A Camden theatre has come under fire for a job ad seeking applicants from the “working-class, benefit class, criminal class and/or underclass” has said they are “reviewing” their wording.

The Camden People’s Theatre made the very specific requirements in its search for a new artistic director and joint CEO.

The job, which pays a handsome £45,000-£50,000 per annum, “warmly welcomes applications” from those who have never held a similar role before.

It reads: “Whoever you are, your priority will be facilitating success for other creatives, particularly those who have been historically less represented in the arts. We warmly welcome applications from practitioners who have not done this job before.

“The Artistic Director is joint CEO with the Executive Director. Together the joint CEOs are responsible for developing and delivering the strategic vision of the organisation and ensuring that CPT remains a financially robust and ambitious organisation.”

The job is a part-time, four-day-a-week role that comes with the added benefit of flexible working, but the successful applicant can expect to spend most of their time working from the theatre itself.

The ad then lays out its requirements for the type of people who can apply in explicit detail.

It states that those without formal education are welcome, as well as those who identify as being “D/deaf and/or disabled, neurodiverse, working-class, benefit class, criminal class and/or underclass, global majority* and/or migrant, [and] LGBTQ+.”

The theatre has now referred The Independent to a statement where they have apologised for the offence this has caused “in some quarters and we are currently reviewing its use.”

The theatre is on the hunt for a new CEO from the ‘working-class, benefit class, criminal class and/or underclass’ (Alamy)
The theatre is on the hunt for a new CEO from the ‘working-class, benefit class, criminal class and/or underclass’ (Alamy)

The ad stresses: “We are particularly keen to hear from Black and Global Majority people, and candidates who self-identify as disabled.”

It also adds that by “global majority” that “includes people of Black Caribbean, Black African, South Asian, East Asian, South East Asian, Middle Eastern, Arab, Latinx, Jewish, Romany and Irish Traveller heritage.”

The ad was subsequently posted to Twitter (X), where the majority of users criticised the theatre for insulting a host of minority groups with its language.

“I have never seen this expression about socio-economic diversity before,” one user wrote of the reference to a criminal and underclass.

“It’s in an advert for a job. It seems insulting on many levels to many people.”

Reacting to the ad, another user wrote: “Wow! This whole advert has not been written well at all on so many levels.

“In trying to include everyone, they have managed to offend everyone with the wording. I would have loved to be a fly on the wall to hear how they came to this decision.”
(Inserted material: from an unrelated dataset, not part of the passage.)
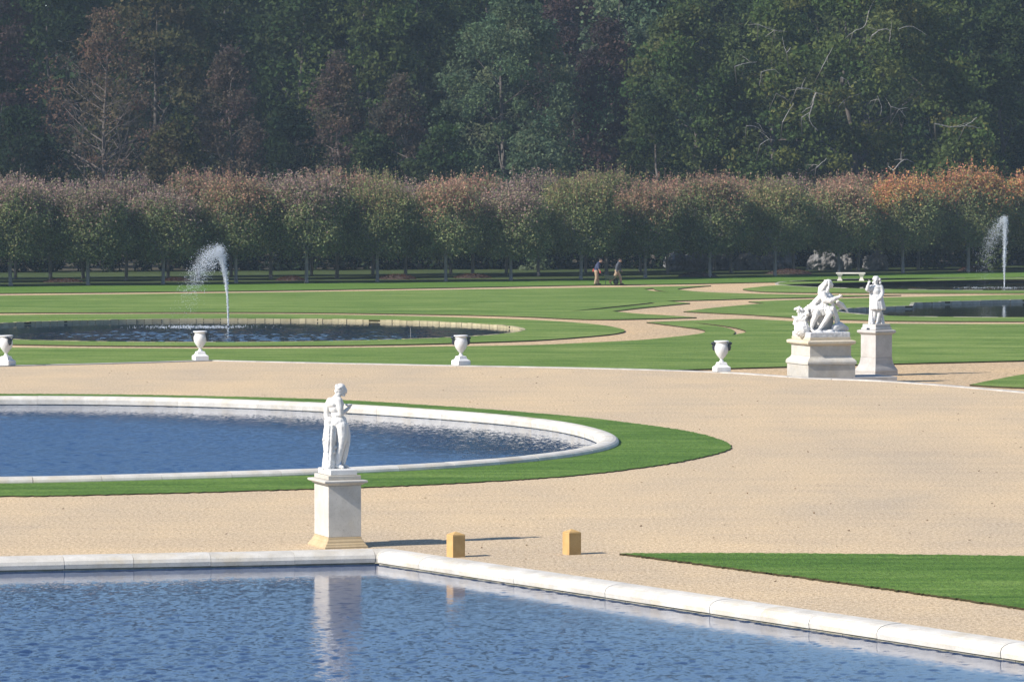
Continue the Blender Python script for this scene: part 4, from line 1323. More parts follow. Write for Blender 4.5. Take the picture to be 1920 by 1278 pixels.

“Would’ve been quicker just to say who they don’t want to apply…” joked a second while a third wrote: “Happy to commit a few minor non violent crimes if [it] allows me to join the ‘criminal class’ and be given a shot?”

A fourth Twitter user simply said: “The idea that someone could ‘identify as’ disabled is directly harmful as well as being horribly, incredibly offensive.”

The Camden People’s Theatre added in their statement about the issue: “There has recently been some concern raised around wording in our current advertisement for a new Artistic Director/Joint CEO.

“As the name suggests, Camden People’s Theatre takes access and inclusion really seriously. We constantly consult on and modify what we do and how we communicate to make sure we’re welcoming and accessible to as many people as possible - especially those who are excluded from the arts, more so now than ever.

“That’s the spirit in which this terminology was used - and we are not the only organisation to use it.

“We also warmly welcome the interest in arts and social inclusion that the reporting around this issue implies – and we hope to see it sustained. The conversation around access to and representation in the arts, and indeed in the media, is a vital one, and we’re committed to continue learning from and contributing to it.”